If there’s no shaft, you’ll see a circle around the plot, and winds are calm or light (two knots or less). If the circle is not present the wind information is missing or unavailable. That means there could be possible wind conditions at that location. A missing shaft does not mean calm winds!

A shaft has lines on them called feathers. Each full feather represents 10 knots, and each half-feather means five knots. Add them up to get the wind. A triangular pennant is rare but means add 50 knots.

When there are wind gusts, an extra feather is plotted in red. Count the black ones to get the sustained wind speed and include both black and red to get the wind gust. If there are two full black feathers and one full red feather, the winds are 20 gusting to 30 knots.

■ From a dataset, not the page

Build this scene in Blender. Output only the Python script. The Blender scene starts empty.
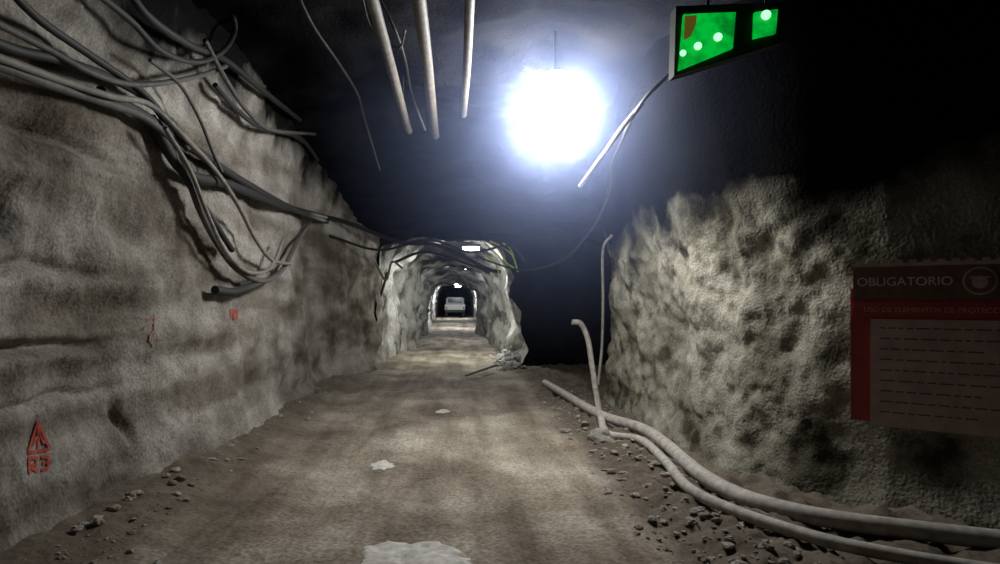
import bpy, bmesh, math, random
import numpy as np
from mathutils import Vector, noise, Matrix
random.seed(7)
F=667.0; CH=1.8
C=bpy.context.scene.collection
bpy.context.scene.view_settings.view_transform='Standard'

# ---------------- helpers ----------------
def link(o,parent=None):
    C.objects.link(o)
    if parent: o.parent=parent
    return o
def empty(name,loc=(0,0,0)):
    o=bpy.data.objects.new(name,None); o.location=loc; o.empty_display_size=.2
    return link(o)
def n3(x,y,z): return noise.noise(Vector((x,y,z)))
def sm(a,b,x):
    t=max(0,min(1,(x-a)/(b-a))); return t*t*(3-2*t)
def ramp(nt,stops,src):
    r=nt.nodes.new('ShaderNodeValToRGB'); e=r.color_ramp.elements
    e[0].position=stops[0][0]; e[0].color=(*stops[0][1],1)
    e[1].position=stops[-1][0]; e[1].color=(*stops[-1][1],1)
    for p,c in stops[1:-1]:
        k=e.new(p); k.color=(*c,1)
    nt.links.new(src,r.inputs[0]); return r.outputs[0]
def nz(nt,vec,scale,detail=6,rough=.6,mscale=None):
    if mscale:
        m=nt.nodes.new('ShaderNodeMapping'); m.inputs['Scale'].default_value=mscale
        nt.links.new(vec,m.inputs[0]); vec=m.outputs[0]
    n=nt.nodes.new('ShaderNodeTexNoise'); n.inputs['Scale'].default_value=scale
    n.inputs['Detail'].default_value=detail; n.inputs['Roughness'].default_value=rough
    nt.links.new(vec,n.inputs['Vector']); return n.outputs[0]
def mix(nt,fac,a,b,mode='MIX'):
    m=nt.nodes.new('ShaderNodeMix'); m.data_type='RGBA'; m.blend_type=mode
    if isinstance(fac,(int,float)): m.inputs[0].default_value=fac
    else: nt.links.new(fac,m.inputs[0])
    for s,i in ((a,6),(b,7)):
        if isinstance(s,tuple): m.inputs[i].default_value=(*s,1)
        else: nt.links.new(s,m.inputs[i])
    return m.outputs[2]
def mat0(name):
    m=bpy.data.materials.new(name); m.use_nodes=True; nt=m.node_tree
    b=nt.nodes['Principled BSDF']; tc=nt.nodes.new('ShaderNodeTexCoord')
    return m,nt,b,tc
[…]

Other weather sites, such as UCAR’s at, use a different system of representing gusts. It is plotted next to the station plot, prefixed with a “G.” Read the number to get the gust. Some sources omit gust information, so refer to the actual METAR report. Sky condition The center of the station plot circle is filled to represent how much cloud cover based on how many oktas (eighths) of sky cover there are. In the METAR system, we don’t use oktas, but a single vertical stripe for FEW, a quarter pie shape for SCT, three-quarters pie for BKN, and complete filling for OVC.

An “M” in the center of the plot indicates sky condition is unavailable. This means the weather agency was too cheap to install a ceilometer or hire an observer—or the equipment is broken. Refer to nearby stations or satellite data to fill in the information. If you’re lucky, there will be a TAF for the location, which is even better.

In the worst conditions, an “X” in the center means the sky is obscured by weather phenomena. In that case, the ceiling represents vertical visibility. This often occurs during torrential rains, blowing snow, dust, and heavy fog.

Finally, there’s color-coding. Green on Aviation Weather Center maps indicates VFR conditions. Blue is marginal VFR (MVFR), which in the U.S. means the ceiling is between 1000 to 3000 feet or visibility is three to five miles. Red indicates IFR—ceilings under 1000 or visibility is less than three miles. Pink is the worst category: LIFR (low IFR) meaning ceilings 500 feet or below, or visibility of one mile or less.

A Few Tips

You can pan and zoom by dragging the map and using the mouse wheel and the plus (+) and minus (-) buttons. Click on station plots to see the METAR. You can change this to a decoded form or add the TAF with the Configure Panel options. A slider at the top of the map lets you view data for up to 24 hours in the past, and an expand button lets you pop out the map to fill the whole screen.

The Configure Panel has dozens of options for customizing the map’s appearance. One of my favorite options is Density that adds more observations to the map or reduces the clutter. I prefer lots, so I don’t miss any important features. Another option is Scale—enlarging the plots if your vision isn’t so good or reducing it to increase the Density. Selecting Hover, you can place the mouse over any station to see the METAR report.

The Aviation Weather Center surface map is another useful tool to have at your disposal while planning your next flight


  1. Great stuff. I always find this chart informational and it becomes more intuitive the more I use it. Lastly, the HEMS tool on the AWC site is very similar with a bit more information available if needed.